4.5. Model Predictions: Relative Importance Index of Composition on Properties at Various Service Temperatures

We estimated the influence of alloying elements on YS and % El of 25Cr-20Ni-0.4C steels with the help of the index of relative importance [17,21]. Figure 6 shows the influence of alloying elements on YS and % El of TAA steel at 25 and 500 °C temperatures. At 25 °C, the B, Cr, Cu, Al, and Ti elements show a positive influence on YS. Whereas the same elements exhibit a negative effect on % El (Figure 6a). At 500 °C, the solid solution strengtheners, such as Al, Co, Cu, B and Cr, are favorable for contributing the strength properties, and the same elements are responsible for ductility decrement, as illustrated in Figure 6b. The perceived relative significance of alloying elements may not follow the exact experimental trend; however, the developed model instead helps to understand the significance of alloy composition on properties by recognizing the property trend present in the engineering materials. Likewise, one can determine the significance of alloying elements on the properties of 25Cr-20Ni-0.4C steels within the given range of temperatures using the developed model.

4.6. Design of User-Friendly Graphical User Interface

User-friendly graphical user interface (GUI) of the ANN model is designed to allow the users to interact on the specific task based on the requirement. Within the predictive range of input variables shown in Table S1 (supplementary data), there is an infinite combination of alloys, and experimental conditions are possible. We created a virtual 25Cr-20Ni-0.4C steel with the mean values of the database and estimated the mechanical properties of the steels, as shown in Figure 7. The predicted properties are within the range of the experimental properties.

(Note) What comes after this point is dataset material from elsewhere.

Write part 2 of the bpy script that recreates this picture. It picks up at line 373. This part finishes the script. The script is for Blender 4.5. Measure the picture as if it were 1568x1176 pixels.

Hence the model will help to predict any combination of input parameters with good accuracy. The developed GUI helps the user to study the accuracy of the developed model and the impact of preferred variables on properties by keeping other variables at specific values by performing sensitivity analysis.

5. Conclusions

In conclusion, the present ANN model has a good prediction accuracy for training and unseen testing data sets (an average of 97% and 89.25%, respectively), and it can help to predict the mechanical properties over a predictive range of steels composition as well as the wide range of temperature (25–1000 °C). A standalone ANN software was developed at a negligible computational cost to estimate the mechanical behavior at the minute intervals of the service temperature of 25Cr-20N-0.4C steels. It will save a lot of resources required for the experimentation to determine the mechanical properties. The index of relative importance method was able to identify the individual impact of input variables on the mechanical properties. The model was able to simulate new virtual alloys and the estimated results can provide considerable knowledge to guide actual experiments. Finally, the graphical user interface can help users to access and understand the model easily.